Felipe Pantone, « Data Somersault », Lasco Project #5, Palais de Tokyo hors les murs, Tunnel du DuplexA86. Work in progress. | Nicolas Gzeley

C’est une « cathédrale », comme surnomment l’endroit les employés de Vinci Autoroutes, qui est l’écrin de la première proposition hors les murs du Lasco Project, la programmation dédiée au graffiti et au street art du Palais de Tokyo. Une programmation qui cultive l’esprit exploratoire et le goût des opérations secrètes du milieu, avec chaque année depuis cinq ans, des figures du monde entier invitées à investir des espaces clandestins dans les entrailles du centre d’art contemporain parisien, sous le commissariat de Hugo Vitrani.

Felipe Pantone, « Data Somersault », Lasco Project #5, Palais de Tokyo hors-les-murs, Tunnel du DuplexA86. Work in progress. | Nicolas Gzeley

Pour cette première échappée hors du Palais de Tokyo, et alors que se prépare Lasco #5 et son lot de surprises, le graffeur argentin Felipe Pantone, installé à Valence (Espagne), s’est vu proposer un lieu hors norme grâce à un partenariat avec Vinci Autoroutes : une amorce de tronçon de l’A86, autoroute circulaire de l’agglomération parisienne qui devient souterraine entre Versailles et Rueil-Malmaison. Le tunnel en service, réservé aux automobiles, devait initialement être doublé d’un second dédié aux poids-lourds qui n’a jamais été creusé. Sauf l’entrée, sur une centaine de mètres, côté Rueil-Malmaison, qui offre un espace fantôme de près de 4 000 mètres carrés de surface de murs, plafonds et sol.

Paysages numériques

Son travail est dévoilé au public ce dimanche 22 mai à l’occasion de la Fête de l’autoroute, événement national conviant les visiteurs sur des portions d’autoroute exceptionnellement fermées à la circulation pour quelques heures, à venir découvrir à pied ces lieux de circulation autour d’animations festives et sportives (concerts, runnings...).

Felipe Pantone, « Data Somersault », Lasco Project #5, Palais de Tokyo hors-les-murs, Tunnel du DuplexA86. Work in progress. | Nicolas Gzeley

L’espace, qui se découvre progressivement, au fil de la descente en pente douce, révèle des paysages abstraits de palette numérique, dans des dégradés presque psychédéliques ou pixellisés, des mires 2.0 en noir et blanc façon QR codes ou d’infinis réseaux graphiques comme autant de fenêtres de type Photoshop ou de pop-up. « Il y a toujours dans son travail un jeu rétinien, dans un style à la fois rétro et futuriste entre cinétique, art optique et esthétique post-Internet », analyse Hugo Vitrani.

L’œuvre, qui emplit le lieu du sol au plafond, s’intitule « Data Somersault » (saut périlleux des données).

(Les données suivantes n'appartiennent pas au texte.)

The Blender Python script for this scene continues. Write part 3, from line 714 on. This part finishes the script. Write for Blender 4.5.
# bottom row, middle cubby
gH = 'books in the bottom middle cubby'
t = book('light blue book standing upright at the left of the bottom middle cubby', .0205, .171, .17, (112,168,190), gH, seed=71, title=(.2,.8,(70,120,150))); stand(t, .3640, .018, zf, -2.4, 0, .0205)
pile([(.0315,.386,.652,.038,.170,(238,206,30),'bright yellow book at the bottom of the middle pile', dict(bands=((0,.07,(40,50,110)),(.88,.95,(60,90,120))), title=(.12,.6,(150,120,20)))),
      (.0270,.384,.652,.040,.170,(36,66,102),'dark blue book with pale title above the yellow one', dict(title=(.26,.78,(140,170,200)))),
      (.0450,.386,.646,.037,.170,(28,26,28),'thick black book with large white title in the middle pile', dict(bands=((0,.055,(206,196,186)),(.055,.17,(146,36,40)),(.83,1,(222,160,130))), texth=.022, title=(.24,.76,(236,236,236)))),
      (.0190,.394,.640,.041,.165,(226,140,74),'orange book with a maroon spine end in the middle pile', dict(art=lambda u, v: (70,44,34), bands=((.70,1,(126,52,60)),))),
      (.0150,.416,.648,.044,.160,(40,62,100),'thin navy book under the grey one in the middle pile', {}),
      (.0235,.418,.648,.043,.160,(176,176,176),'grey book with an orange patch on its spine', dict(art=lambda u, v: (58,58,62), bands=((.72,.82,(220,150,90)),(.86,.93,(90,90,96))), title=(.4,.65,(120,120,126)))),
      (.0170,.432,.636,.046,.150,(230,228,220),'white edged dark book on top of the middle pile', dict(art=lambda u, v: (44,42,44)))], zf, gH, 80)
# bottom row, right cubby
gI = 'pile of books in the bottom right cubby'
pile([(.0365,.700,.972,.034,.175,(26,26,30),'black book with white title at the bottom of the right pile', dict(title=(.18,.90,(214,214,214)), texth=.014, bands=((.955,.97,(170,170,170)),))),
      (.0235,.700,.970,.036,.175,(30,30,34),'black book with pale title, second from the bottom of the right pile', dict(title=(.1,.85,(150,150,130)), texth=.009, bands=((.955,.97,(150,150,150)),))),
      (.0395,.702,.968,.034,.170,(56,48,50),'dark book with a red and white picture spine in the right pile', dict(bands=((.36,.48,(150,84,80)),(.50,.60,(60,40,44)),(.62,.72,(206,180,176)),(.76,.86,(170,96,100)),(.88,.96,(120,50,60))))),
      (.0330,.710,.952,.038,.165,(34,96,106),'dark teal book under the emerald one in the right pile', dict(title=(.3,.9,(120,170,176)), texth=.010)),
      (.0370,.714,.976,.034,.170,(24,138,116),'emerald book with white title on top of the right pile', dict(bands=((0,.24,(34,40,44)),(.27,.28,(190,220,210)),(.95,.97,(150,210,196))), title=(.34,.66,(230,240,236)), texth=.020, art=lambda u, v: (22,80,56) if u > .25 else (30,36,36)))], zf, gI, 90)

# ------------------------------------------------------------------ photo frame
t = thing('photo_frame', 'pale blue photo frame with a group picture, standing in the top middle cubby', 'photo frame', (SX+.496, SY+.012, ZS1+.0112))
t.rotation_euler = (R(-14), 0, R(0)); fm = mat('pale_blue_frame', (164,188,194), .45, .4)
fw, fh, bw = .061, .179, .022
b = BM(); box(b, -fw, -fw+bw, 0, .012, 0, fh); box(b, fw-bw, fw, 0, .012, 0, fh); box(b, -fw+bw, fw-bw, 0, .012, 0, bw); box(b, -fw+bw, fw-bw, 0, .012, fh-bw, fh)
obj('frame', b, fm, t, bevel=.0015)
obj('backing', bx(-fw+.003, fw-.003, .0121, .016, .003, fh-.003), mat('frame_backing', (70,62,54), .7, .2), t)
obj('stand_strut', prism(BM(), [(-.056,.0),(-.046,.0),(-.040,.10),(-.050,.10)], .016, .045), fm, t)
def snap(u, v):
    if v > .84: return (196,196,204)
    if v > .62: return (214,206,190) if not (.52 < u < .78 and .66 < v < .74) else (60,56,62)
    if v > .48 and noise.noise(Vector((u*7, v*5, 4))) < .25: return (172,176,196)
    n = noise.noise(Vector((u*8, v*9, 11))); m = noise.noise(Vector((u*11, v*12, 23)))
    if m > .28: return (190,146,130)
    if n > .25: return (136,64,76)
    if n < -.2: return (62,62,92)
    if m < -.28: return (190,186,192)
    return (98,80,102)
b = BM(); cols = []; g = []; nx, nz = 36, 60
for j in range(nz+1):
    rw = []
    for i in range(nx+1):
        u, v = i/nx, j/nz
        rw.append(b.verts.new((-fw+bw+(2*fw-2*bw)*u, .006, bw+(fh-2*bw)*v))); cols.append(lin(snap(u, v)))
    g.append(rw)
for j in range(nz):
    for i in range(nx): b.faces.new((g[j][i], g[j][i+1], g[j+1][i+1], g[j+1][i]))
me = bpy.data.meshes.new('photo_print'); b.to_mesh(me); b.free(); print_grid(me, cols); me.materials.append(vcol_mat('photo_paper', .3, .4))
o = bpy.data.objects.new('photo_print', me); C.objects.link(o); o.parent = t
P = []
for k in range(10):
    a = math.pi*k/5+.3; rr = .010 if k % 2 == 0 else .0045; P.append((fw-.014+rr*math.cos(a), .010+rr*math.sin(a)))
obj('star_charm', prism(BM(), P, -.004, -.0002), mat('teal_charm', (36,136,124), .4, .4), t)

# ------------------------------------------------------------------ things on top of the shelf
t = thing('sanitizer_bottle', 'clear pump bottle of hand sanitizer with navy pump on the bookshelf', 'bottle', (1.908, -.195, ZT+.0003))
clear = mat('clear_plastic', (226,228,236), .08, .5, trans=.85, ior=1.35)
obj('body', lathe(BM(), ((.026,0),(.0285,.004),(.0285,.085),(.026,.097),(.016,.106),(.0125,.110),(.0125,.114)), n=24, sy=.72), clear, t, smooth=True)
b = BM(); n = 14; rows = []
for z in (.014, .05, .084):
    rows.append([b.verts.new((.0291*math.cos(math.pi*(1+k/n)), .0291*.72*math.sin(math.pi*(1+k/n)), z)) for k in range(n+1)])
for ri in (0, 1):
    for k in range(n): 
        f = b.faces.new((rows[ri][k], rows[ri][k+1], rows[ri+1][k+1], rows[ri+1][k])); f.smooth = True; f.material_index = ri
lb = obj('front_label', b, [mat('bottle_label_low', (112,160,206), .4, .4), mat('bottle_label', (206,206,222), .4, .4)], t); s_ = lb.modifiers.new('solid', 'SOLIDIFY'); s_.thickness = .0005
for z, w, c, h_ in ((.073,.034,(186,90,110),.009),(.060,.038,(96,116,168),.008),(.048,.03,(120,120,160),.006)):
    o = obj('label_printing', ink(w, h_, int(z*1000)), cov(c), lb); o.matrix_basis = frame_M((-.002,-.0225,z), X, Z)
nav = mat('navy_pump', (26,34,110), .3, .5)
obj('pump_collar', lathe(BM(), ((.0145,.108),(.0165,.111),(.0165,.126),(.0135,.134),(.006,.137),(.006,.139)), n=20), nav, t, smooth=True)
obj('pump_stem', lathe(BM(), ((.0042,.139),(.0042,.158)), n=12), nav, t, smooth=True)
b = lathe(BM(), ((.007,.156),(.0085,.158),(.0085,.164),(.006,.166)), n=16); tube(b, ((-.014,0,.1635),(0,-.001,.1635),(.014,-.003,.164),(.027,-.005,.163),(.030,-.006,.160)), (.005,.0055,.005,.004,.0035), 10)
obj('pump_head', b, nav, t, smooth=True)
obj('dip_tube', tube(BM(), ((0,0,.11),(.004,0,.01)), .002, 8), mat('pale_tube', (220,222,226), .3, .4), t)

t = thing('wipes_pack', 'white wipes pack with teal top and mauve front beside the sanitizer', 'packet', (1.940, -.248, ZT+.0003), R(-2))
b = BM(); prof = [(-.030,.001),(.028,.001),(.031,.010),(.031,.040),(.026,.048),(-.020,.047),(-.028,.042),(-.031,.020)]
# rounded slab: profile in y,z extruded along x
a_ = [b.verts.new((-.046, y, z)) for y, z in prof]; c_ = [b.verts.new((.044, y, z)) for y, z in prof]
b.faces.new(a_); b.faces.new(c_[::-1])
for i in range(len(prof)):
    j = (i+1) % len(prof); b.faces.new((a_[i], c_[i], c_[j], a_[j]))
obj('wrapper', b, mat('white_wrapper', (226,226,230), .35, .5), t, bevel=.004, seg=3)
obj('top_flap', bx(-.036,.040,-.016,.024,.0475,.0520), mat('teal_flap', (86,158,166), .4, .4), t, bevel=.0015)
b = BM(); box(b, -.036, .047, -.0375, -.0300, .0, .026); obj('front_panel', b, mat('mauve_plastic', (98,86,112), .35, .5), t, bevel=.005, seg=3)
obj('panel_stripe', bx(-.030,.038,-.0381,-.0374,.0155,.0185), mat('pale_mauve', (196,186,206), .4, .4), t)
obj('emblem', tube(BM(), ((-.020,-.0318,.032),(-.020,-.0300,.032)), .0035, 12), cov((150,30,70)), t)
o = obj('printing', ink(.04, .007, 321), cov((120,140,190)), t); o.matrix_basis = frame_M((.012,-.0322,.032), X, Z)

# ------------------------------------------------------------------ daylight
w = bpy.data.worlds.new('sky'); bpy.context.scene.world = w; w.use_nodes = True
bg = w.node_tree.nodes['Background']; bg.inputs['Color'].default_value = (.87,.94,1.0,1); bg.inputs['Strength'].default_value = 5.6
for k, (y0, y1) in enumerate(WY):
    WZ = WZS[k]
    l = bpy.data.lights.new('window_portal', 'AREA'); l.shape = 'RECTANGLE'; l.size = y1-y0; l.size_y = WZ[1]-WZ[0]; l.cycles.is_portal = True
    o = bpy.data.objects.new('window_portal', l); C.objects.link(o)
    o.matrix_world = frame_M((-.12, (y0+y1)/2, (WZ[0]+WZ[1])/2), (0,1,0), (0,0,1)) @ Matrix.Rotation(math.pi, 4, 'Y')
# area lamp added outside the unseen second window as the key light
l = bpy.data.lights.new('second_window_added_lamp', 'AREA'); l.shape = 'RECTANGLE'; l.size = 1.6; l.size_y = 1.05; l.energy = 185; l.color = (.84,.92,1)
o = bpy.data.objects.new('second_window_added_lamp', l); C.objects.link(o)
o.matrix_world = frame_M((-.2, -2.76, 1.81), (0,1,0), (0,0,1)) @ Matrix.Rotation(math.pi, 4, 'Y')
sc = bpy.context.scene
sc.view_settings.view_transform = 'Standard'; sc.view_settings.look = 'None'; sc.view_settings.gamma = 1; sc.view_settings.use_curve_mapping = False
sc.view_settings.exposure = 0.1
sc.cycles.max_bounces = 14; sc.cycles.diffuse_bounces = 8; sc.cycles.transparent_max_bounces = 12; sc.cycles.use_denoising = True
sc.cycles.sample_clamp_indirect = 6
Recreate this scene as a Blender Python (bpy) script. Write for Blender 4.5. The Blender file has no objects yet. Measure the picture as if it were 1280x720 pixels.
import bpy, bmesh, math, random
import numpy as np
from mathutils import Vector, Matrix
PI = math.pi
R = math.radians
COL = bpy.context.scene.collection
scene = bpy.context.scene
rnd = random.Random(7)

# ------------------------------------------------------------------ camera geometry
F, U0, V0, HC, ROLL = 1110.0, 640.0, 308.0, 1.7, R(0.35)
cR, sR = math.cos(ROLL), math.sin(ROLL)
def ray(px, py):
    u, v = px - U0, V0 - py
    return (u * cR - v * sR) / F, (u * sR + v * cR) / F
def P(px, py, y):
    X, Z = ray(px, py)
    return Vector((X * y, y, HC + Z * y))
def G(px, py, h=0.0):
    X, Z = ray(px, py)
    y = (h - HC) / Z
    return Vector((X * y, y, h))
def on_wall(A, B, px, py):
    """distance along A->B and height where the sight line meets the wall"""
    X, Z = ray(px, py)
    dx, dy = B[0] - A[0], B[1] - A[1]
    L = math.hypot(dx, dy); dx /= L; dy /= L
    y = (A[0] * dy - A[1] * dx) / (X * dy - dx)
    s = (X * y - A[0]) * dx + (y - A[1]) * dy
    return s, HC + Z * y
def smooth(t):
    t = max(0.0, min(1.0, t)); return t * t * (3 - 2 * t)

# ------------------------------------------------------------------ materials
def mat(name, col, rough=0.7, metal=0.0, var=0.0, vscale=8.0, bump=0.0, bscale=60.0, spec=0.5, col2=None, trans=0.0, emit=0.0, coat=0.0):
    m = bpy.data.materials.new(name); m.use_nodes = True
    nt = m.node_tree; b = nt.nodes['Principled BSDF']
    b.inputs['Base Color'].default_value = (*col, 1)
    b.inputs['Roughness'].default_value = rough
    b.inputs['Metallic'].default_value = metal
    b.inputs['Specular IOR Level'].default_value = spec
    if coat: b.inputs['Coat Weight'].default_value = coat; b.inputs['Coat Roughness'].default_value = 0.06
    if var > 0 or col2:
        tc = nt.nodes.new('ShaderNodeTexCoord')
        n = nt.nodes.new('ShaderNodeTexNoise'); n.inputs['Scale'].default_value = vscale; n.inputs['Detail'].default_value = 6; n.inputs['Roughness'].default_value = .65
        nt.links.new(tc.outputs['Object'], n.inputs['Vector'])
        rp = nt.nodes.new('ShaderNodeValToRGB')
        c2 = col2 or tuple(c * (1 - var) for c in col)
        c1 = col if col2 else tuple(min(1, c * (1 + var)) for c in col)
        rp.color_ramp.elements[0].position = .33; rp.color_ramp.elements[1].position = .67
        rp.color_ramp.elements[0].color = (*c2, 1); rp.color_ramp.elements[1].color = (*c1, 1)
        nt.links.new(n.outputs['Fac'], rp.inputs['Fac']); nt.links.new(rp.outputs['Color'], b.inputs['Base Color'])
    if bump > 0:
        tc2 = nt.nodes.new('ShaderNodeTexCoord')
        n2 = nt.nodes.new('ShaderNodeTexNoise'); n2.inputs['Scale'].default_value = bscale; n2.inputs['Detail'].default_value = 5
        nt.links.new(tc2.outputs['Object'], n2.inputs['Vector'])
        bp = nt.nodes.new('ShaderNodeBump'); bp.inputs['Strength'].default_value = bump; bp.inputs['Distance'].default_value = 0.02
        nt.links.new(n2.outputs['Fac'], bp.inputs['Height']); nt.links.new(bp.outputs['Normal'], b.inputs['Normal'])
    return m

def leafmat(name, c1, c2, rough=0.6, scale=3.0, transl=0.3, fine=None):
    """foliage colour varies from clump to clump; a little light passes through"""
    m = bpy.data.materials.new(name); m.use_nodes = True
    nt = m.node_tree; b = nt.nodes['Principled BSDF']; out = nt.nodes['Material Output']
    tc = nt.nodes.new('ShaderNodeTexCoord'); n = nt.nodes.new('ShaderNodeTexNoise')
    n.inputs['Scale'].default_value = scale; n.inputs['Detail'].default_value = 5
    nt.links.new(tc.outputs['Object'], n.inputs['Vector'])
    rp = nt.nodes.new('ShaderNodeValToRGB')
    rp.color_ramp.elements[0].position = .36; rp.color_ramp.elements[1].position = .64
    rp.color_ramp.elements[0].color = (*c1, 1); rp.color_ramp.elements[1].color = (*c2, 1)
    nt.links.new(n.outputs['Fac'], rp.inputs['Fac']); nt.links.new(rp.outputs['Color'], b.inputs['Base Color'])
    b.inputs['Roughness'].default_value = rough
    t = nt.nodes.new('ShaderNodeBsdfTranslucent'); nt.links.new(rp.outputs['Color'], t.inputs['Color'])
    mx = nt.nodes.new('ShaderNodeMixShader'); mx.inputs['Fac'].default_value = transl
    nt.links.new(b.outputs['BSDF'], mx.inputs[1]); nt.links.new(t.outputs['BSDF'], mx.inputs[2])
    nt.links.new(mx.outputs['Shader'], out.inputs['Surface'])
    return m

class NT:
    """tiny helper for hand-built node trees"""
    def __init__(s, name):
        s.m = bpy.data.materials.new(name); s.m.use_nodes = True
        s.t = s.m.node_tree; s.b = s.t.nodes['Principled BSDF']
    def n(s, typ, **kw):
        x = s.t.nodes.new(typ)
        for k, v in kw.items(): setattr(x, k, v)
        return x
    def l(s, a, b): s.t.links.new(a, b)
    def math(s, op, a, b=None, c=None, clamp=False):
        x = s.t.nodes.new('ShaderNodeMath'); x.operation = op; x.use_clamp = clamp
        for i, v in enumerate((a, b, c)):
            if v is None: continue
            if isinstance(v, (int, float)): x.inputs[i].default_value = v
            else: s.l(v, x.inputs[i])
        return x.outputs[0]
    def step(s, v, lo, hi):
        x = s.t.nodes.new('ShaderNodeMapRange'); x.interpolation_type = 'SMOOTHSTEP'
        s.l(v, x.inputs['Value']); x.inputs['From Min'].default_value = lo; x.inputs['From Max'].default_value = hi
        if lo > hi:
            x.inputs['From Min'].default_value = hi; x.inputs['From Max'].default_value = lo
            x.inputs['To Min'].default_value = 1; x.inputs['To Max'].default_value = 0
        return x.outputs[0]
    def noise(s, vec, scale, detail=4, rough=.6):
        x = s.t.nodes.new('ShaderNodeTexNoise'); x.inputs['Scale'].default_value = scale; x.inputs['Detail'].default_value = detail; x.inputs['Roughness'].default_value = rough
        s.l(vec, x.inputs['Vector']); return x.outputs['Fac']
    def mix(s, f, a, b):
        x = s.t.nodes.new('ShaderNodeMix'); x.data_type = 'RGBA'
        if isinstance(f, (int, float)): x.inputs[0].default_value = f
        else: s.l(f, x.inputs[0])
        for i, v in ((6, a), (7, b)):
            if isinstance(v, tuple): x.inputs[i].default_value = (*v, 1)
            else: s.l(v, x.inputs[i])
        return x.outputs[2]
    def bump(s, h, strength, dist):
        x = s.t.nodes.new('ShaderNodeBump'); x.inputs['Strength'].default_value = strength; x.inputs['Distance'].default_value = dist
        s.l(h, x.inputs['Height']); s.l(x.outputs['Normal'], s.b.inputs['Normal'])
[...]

Rencontré vendredi 20 mai en plein chantier, au cours d’un joyeux marathon de six jours entouré de six assistants pour relever le défi, l’artiste de 32 ans se livre volontiers sur son travail. « L’invention de l’imprimerie a fait faire un bond en avant à l’humanité. Avec l’ère numérique, on peut parler de supersaut périlleux : le savoir est partout, les informations circulent jusqu’à la saturation, c’est une époque cruciale, et très excitante », explique-t-il dans un sourire en contemplant ce qu’il appelle sa « chapelle Sixtine ».

Felipe Pantone, « Data Somersault », Lasco Project #5, Palais de Tokyo hors-les-murs, Tunnel du DuplexA86. Work in progress. | Nicolas Gzeley

Il s’agit du premier projet avec une institution pour le graffeur. Si l’œuvre s’installe sur la durée dans cette grotte industrielle métamorphosée par ses flashs pariétaux de couleur et de mouvement, le public n’aura ce dimanche que trois heures (de 9 heures à midi) pour la découvrir. De futurs accès sont prévus lorsque Lasco #5 révélera ses nouvelles opérations, au mois de juillet.